# Data lines

#####

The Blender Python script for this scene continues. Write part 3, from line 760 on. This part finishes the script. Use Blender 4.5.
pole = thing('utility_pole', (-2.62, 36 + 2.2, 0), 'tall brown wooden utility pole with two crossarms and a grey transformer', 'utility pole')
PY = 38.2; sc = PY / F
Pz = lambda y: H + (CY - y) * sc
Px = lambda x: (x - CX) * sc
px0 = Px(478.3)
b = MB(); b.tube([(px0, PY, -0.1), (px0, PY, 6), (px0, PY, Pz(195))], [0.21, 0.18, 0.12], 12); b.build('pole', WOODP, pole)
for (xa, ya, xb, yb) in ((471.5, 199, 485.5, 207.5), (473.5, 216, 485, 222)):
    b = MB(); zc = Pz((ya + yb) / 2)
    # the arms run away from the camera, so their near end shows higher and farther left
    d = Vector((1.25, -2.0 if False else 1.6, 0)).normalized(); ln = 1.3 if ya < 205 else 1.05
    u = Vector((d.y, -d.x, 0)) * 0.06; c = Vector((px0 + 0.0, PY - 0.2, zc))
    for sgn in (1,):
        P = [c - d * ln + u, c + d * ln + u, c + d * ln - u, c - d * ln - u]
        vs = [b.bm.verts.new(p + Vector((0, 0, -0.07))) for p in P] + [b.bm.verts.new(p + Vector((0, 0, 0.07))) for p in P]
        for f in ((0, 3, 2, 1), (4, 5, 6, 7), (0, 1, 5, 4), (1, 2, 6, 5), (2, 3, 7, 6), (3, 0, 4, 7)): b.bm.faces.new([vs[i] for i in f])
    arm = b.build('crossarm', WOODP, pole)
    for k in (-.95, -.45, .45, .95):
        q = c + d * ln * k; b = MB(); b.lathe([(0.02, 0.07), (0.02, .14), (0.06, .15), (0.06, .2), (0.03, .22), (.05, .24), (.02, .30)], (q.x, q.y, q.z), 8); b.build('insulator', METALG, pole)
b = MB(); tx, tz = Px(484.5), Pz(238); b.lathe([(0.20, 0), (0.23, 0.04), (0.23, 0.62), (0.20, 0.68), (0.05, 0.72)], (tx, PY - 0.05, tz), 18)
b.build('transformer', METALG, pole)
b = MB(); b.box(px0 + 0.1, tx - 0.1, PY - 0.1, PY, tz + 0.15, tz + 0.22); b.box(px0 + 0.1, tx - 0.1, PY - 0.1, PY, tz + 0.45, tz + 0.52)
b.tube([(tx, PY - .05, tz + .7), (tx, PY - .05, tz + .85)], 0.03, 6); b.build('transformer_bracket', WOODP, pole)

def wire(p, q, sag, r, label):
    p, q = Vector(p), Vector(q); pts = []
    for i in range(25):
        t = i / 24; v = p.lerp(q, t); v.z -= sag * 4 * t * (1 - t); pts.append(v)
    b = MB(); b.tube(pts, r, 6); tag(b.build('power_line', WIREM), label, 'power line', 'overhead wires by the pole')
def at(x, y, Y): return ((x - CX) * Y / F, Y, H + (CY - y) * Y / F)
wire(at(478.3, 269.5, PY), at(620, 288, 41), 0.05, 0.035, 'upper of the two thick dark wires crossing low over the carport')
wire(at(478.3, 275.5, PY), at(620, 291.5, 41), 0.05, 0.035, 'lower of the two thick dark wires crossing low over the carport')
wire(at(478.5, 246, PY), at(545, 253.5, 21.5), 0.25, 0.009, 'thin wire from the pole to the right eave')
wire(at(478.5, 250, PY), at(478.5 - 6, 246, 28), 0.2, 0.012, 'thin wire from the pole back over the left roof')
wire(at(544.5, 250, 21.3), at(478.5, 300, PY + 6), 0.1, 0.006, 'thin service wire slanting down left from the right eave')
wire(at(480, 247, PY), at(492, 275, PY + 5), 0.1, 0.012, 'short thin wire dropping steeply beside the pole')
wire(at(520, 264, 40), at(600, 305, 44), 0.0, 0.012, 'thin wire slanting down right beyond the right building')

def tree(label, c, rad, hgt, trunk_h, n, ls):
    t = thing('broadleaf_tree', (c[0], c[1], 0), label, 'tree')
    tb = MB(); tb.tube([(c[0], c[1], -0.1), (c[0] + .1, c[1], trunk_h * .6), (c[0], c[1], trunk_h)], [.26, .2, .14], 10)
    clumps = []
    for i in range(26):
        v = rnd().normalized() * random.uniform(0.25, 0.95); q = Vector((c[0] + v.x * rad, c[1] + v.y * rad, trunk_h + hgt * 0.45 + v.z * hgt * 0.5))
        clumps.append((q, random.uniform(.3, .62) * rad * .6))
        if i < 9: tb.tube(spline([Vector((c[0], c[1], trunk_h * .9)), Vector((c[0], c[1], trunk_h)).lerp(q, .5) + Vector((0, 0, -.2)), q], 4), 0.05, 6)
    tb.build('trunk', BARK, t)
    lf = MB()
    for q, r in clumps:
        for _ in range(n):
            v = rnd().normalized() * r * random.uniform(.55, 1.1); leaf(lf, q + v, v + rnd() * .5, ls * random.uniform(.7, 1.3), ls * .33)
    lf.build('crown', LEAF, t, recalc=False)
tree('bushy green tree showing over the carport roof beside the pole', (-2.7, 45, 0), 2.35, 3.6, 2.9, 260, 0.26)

#####

# Work to complete
Reproduce all data above, unchanged.

# Result
The Blender Python script for this scene continues. Write part 3, from line 760 on. This part finishes the script. Use Blender 4.5.
pole = thing('utility_pole', (-2.62, 36 + 2.2, 0), 'tall brown wooden utility pole with two crossarms and a grey transformer', 'utility pole')
PY = 38.2; sc = PY / F
Pz = lambda y: H + (CY - y) * sc
Px = lambda x: (x - CX) * sc
px0 = Px(478.3)
b = MB(); b.tube([(px0, PY, -0.1), (px0, PY, 6), (px0, PY, Pz(195))], [0.21, 0.18, 0.12], 12); b.build('pole', WOODP, pole)
for (xa, ya, xb, yb) in ((471.5, 199, 485.5, 207.5), (473.5, 216, 485, 222)):
    b = MB(); zc = Pz((ya + yb) / 2)
    # the arms run away from the camera, so their near end shows higher and farther left
    d = Vector((1.25, -2.0 if False else 1.6, 0)).normalized(); ln = 1.3 if ya < 205 else 1.05
    u = Vector((d.y, -d.x, 0)) * 0.06; c = Vector((px0 + 0.0, PY - 0.2, zc))
    for sgn in (1,):
        P = [c - d * ln + u, c + d * ln + u, c + d * ln - u, c - d * ln - u]
        vs = [b.bm.verts.new(p + Vector((0, 0, -0.07))) for p in P] + [b.bm.verts.new(p + Vector((0, 0, 0.07))) for p in P]
        for f in ((0, 3, 2, 1), (4, 5, 6, 7), (0, 1, 5, 4), (1, 2, 6, 5), (2, 3, 7, 6), (3, 0, 4, 7)): b.bm.faces.new([vs[i] for i in f])
    arm = b.build('crossarm', WOODP, pole)
    for k in (-.95, -.45, .45, .95):
        q = c + d * ln * k; b = MB(); b.lathe([(0.02, 0.07), (0.02, .14), (0.06, .15), (0.06, .2), (0.03, .22), (.05, .24), (.02, .30)], (q.x, q.y, q.z), 8); b.build('insulator', METALG, pole)
b = MB(); tx, tz = Px(484.5), Pz(238); b.lathe([(0.20, 0), (0.23, 0.04), (0.23, 0.62), (0.20, 0.68), (0.05, 0.72)], (tx, PY - 0.05, tz), 18)
b.build('transformer', METALG, pole)
b = MB(); b.box(px0 + 0.1, tx - 0.1, PY - 0.1, PY, tz + 0.15, tz + 0.22); b.box(px0 + 0.1, tx - 0.1, PY - 0.1, PY, tz + 0.45, tz + 0.52)
b.tube([(tx, PY - .05, tz + .7), (tx, PY - .05, tz + .85)], 0.03, 6); b.build('transformer_bracket', WOODP, pole)

def wire(p, q, sag, r, label):
    p, q = Vector(p), Vector(q); pts = []
    for i in range(25):
        t = i / 24; v = p.lerp(q, t); v.z -= sag * 4 * t * (1 - t); pts.append(v)
    b = MB(); b.tube(pts, r, 6); tag(b.build('power_line', WIREM), label, 'power line', 'overhead wires by the pole')
def at(x, y, Y): return ((x - CX) * Y / F, Y, H + (CY - y) * Y / F)
wire(at(478.3, 269.5, PY), at(620, 288, 41), 0.05, 0.035, 'upper of the two thick dark wires crossing low over the carport')
wire(at(478.3, 275.5, PY), at(620, 291.5, 41), 0.05, 0.035, 'lower of the two thick dark wires crossing low over the carport')
wire(at(478.5, 246, PY), at(545, 253.5, 21.5), 0.25, 0.009, 'thin wire from the pole to the right eave')
wire(at(478.5, 250, PY), at(478.5 - 6, 246, 28), 0.2, 0.012, 'thin wire from the pole back over the left roof')
wire(at(544.5, 250, 21.3), at(478.5, 300, PY + 6), 0.1, 0.006, 'thin service wire slanting down left from the right eave')
wire(at(480, 247, PY), at(492, 275, PY + 5), 0.1, 0.012, 'short thin wire dropping steeply beside the pole')
wire(at(520, 264, 40), at(600, 305, 44), 0.0, 0.012, 'thin wire slanting down right beyond the right building')

def tree(label, c, rad, hgt, trunk_h, n, ls):
    t = thing('broadleaf_tree', (c[0], c[1], 0), label, 'tree')
    tb = MB(); tb.tube([(c[0], c[1], -0.1), (c[0] + .1, c[1], trunk_h * .6), (c[0], c[1], trunk_h)], [.26, .2, .14], 10)
    clumps = []
    for i in range(26):
        v = rnd().normalized() * random.uniform(0.25, 0.95); q = Vector((c[0] + v.x * rad, c[1] + v.y * rad, trunk_h + hgt * 0.45 + v.z * hgt * 0.5))
        clumps.append((q, random.uniform(.3, .62) * rad * .6))
        if i < 9: tb.tube(spline([Vector((c[0], c[1], trunk_h * .9)), Vector((c[0], c[1], trunk_h)).lerp(q, .5) + Vector((0, 0, -.2)), q], 4), 0.05, 6)
    tb.build('trunk', BARK, t)
    lf = MB()
    for q, r in clumps:
        for _ in range(n):
            v = rnd().normalized() * r * random.uniform(.55, 1.1); leaf(lf, q + v, v + rnd() * .5, ls * random.uniform(.7, 1.3), ls * .33)
    lf.build('crown', LEAF, t, recalc=False)
tree('bushy green tree showing over the carport roof beside the pole', (-2.7, 45, 0), 2.35, 3.6, 2.9, 260, 0.26)